The myriad sins of the US policies in the Middle East and the Horn of
Africa reinforce the impression of hostility to Islam and provide a
fertile soil for seeds of Jihad to flourish. The ability of the
insurgents to follow Mao’s dictum of being fish camouflaged in a school
of indistinguishable fellow creatures leads to indiscriminate and
collective punishment strategy which only feeds the conflagration. It
would seem that the US has learnt no lessons from the French experience
in Algeria and Vietnam and its own debacle in Vietnam, where quarantines
and massive firepower failed. The Israeli failure in Palestine despite
walls is being repeated in Baghdad. India’s stalemate in Kashmir is a
good example of massive troop strength and firepower only leading to a
stalemate when faced with porous borders, fanatic suicidal infiltrating
terrorists and a population where they can mingle without standing out
and which has some sympathy for them and their cause. Russia’s plight in
Chechnya is another example.
The much quoted success of the British in Malaya is a bogus example.
Most of the communist insurgents were ethnic Chinese who could be easily
distinguished apart from the native Malays who had no great sympathy for
the insurgents or their cause. Furthermore the US is fighting in a
distant and foreign land while the insurgents are Arabs in their native
territory.
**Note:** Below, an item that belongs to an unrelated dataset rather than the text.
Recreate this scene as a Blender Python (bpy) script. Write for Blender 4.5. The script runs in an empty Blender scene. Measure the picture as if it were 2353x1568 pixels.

The US has to incur enormous logistics expenditure to supply
and support its troops in the style they are accustomed to and cannot
feed them bread, dates, lentils and lamb. The US population has a low
tolerance for casualties and political leaders are answerable to it,
while the insurgents love death. The inability of the US to capture
major Al Qaeeda leaders despite bounties of millions of dollars offered
for them should alert any thinking intelligence or policy maven to the
remarkably strong loyalty of their followers and adherents who do not
operate on time constraints and are waiting to use their new found
expertise from Iraq in Afghanistan.
Israel has tried blackmail and bribery successfully in recruiting
Palestinian spies. Those tactics have failed the US in Iraq and
Afghanistan. Another policy that Israel has resorted to is sowing
discord by supporting Hezbollah and Hamas in the past. These have led to
worse blowbacks. It was Indira Gandhi’s use of similar tactics that led
to the Khalistan and Kashmir insurgencies. Currently the US is trying to
play the same game in Iraq and Iran by dividing the Sunnis and Shias and
inciting Baluchis, Azerbaijanis, Kurds and Khuzistan Arabs and possibly
the MEK (in Iran) to fragment the country, oblivious to what blowbacks
may occur in Turkey, Afghanistan and Pakistan. The reputation and
credibility of the US in the world including its allies has suffered
grievous damage. The consequences are visible and worsening in Latin
America, as well as in Russia and China. The sinking of the Indo-US
civilian nuclear treaty will sour those relations. Bush’s poodle in UK
is being put out to pasture. Spain and Italy have alighted from the
train and Germany is waiting near the exit. The only hope of better
relations are with France if Sarkozy is elected.